3. Insufficient relevant evidence has been presented to demonstrate
the existence of probable error or injustice. We took notice of the
applicant's complete submission in judging the merits of the case;
however, we agree with the comments and recommendation of the Staff
Judge Advocate and adopt their rationale as the basis for the
conclusion that the applicant has not been the victim of an error or
injustice. Therefore, based on the available evidence of record, we
find no basis upon which to favorably consider this application.

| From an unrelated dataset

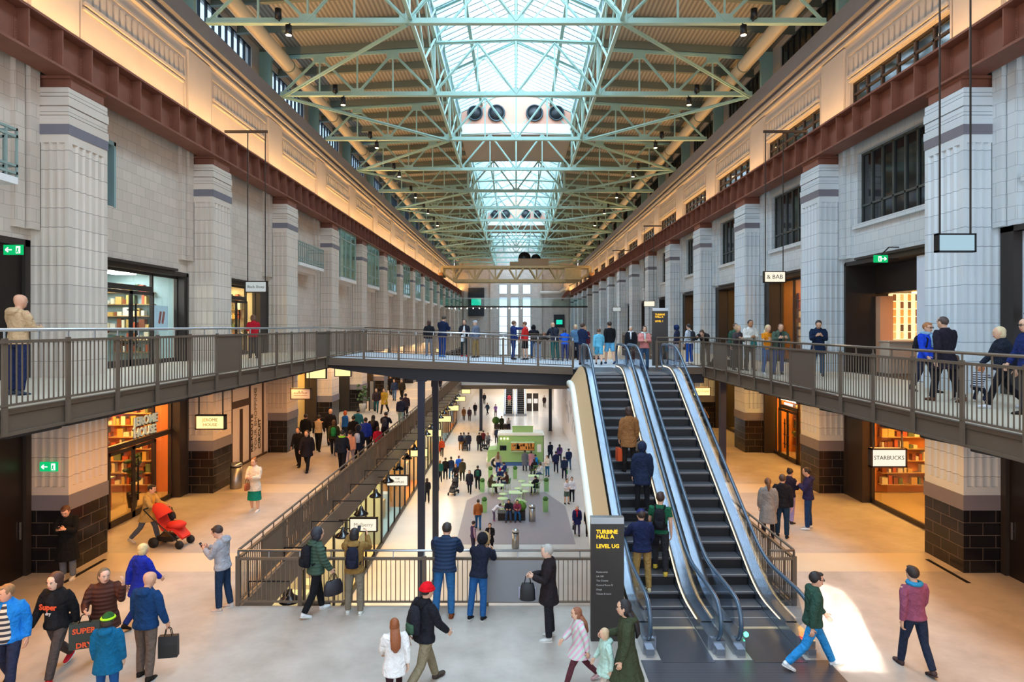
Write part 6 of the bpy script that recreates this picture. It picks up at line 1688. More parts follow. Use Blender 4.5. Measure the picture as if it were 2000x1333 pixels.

4. The applicant's case is adequately documented and it has not
been shown that a personal appearance with or without counsel will
materially add to our understanding of the issue(s) involved.
Therefore, the request for a hearing is not favorably considered.
________________________________________________________________
THE BOARD DETERMINES THAT:
The applicant be notified that the evidence presented did not
demonstrate the existence of probable material error or injustice;
that the application was denied without a personal appearance; and
that the application will only be reconsidered upon the submission of
newly discovered relevant evidence not considered with this
application.
________________________________________________________________
The following members of the Board considered this application in
Executive Session on 22 November 2000, under the provisions of AFI 36-
2603:
Mr. Terry A. Yonkers, Panel Chair
Ms. Marcia J. Bachman, Member
Ms. Margaret A. Zook, Member
The following documentary evidence was considered:
Exhibit A. DD Form 149, dated 24 Jun 99, w/atchs.
Exhibit B. Applicant's Master Personnel Records.
Exhibit C. Letter, AFPC/DPPRS, dated 7 Jul 99.
Exhibit D. Letter, AFBCMR, dated 2 Aug 99.
Exhibit E. Letter, AFPC/JA, dated 7 Feb 00.
Exhibit F. Letter, AFBCMR, dated 18 Feb 00.